Pennsylvania Natural Gas Well Blowout

Houston-based EOG Resources Inc. (EOG) was ordered to temporarily halt natural-Natural Gas Drilling in Pennsylvania, following a well blowout in the northwestern part of the state on June 3, 2010. The Pennsylvania Department of Environmental Protection (DEP) said the firm was banned from all drilling activities for seven days, and wouldn't be allowed to engage in any hydraulic fracturing for up to 14 days.

The DEP also banned EOG, which operates 265 active wells in the state, from completing or starting post-fracturing operations at any wells for 30 days.

The Pennsylvania well blowout in rural Clearfield County, Pennsylvania occurred around 8:00 p.m. when a service rig operated by a contractor was in the final stages of completing the well and bringing it into production. While no one was injured in the incident, the blowout released 35,000 gallons of drilling fluids before being contained the following afternoon.

While DEP said that none of the fluid that escaped flowed into streams, they were monitoring the spill to determine whether any chemicals used in hydraulic fracturing seeped through the soil into underground water supplies.

The well was located in the Marcellus Shale, a formation rich in natural gas that lies beneath Pennsylvania, New York and several other states that has seen the rapid expansion of hydraulic fracturing in recent years. The EOG well was one of four located on the same drilling pad at a hunting club in Lawrence Township, Clearfield County. The site is near Moshannon State Forest.

EOG said it appeared that the integrity of a seal in part of the rig's blow-out preventer assembly was compromised, allowing pressurized gas and fluids to flow. A contractor dug trenches to contain the spilled fluid, mostly salt water that was trapped deep underground, but including trace elements of drilling chemicals.

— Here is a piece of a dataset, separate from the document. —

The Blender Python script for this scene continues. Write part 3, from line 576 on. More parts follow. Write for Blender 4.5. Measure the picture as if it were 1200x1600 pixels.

In the days after the Pennsylvania well blowout, questions were raised about EOG's response to the accident. The company called 911 and notified the Pennsylvania Emergency Management Agency immediately. But rather than calling the state's 24-hour emergency response line, EOG left a voice mail at 10 p.m. with a DEP employee. As a result, DEP staff did not arrive on the site until 4 a.m.